Ben Drake, Jamestown High School athletic director and chairman of a committee investigating the Jamestown High School mascot, speaks during a Board of Education meeting Tueseday. P-J photo by John Whittaker

The Jamestown Public Schools District will stop out the use of any Native American imagery as part of district logos.

The decision was discussed during Tuesday’s Board of Education meeting by Ben Drake, Jamestown High School athletic director and chairman of a committee investigating the high school’s mascot. The district will stop using the “J” with feathers logo that has been featured on sports uniforms and other items in the district. The mascot committee will continue meeting and make a recommendation later.

Drake told board members on Tuesday that the “Red Raider” caricature didn’t appear in the district until the 1970s. Its use ended in 2014 when the district began using a block “J” logo with feathers.

“Over the last six years that has died a slow death,” Drake said of the caricature. “You don’t really see it. Most of our current student athletes don’t even really know that we used to be Red Raiders as the Indian, they just know it as the “J” with the feathers. And the committee has at this point recommended that we stop using the “J” with the feathers and we adopt a new logo. And that’s where we’re at with it. We’re continuing to plan on meeting about that during the summer and into the next school year to continue to make further recommendations.”

The issue surrounding the district’s mascot is not a new one: an April 6, 2001 story that ran in The Post-Journal noted that Richard Mills, former state education commissioner, had urged school board presidents and school districts to change their school’s mascot and nickname if it uses Native American symbols. Little came of that effort, but the district began to phase out a Native American character portrayal beginning in 2012. By 2015, all district athletic teams began using a capital ‘J’ with a feather at the direction of former superintendent Tim Mains.

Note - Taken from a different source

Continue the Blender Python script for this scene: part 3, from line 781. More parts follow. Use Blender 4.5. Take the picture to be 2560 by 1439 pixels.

The latest push to change the school’s mascot began in June 2020 with a petition by area residents who are part of the Jamestown Justice Coalition. District officials created a 20-member committee chaired by Drake that also included coaches, students, parents, board members and community members. Committee members toured the Seneca-Iroquois National Museum in Salamanca.

For the past six years, the district hasn’t had a mascot, Drake said, with the district’s sports teams only using the block “J” logo with the feathers.

“We had some really good discussions,” Drake said. “We did some more research. … We went through old yearbooks, old newspapers going back to the early 1900s. The sports teams in Jamestown from the early 1900s to the 1930s were just known as the ‘Red and Green.’ And then in the late (19)30s was the first time that we found a reference to the ‘Red Raiders.’ In the late 1940s is when the first mascot was seen in yearbooks, and the original Red Raider mascot was kind of what we’ve been referring to as a big cat/panther.”

The cat or panther was used sporadically for almost 20 years, Drake said, and then in the early 1970s is the first time the caricature Native American logo was seen on a football helmet. That was used until 2014, when the block “J” logo began being used.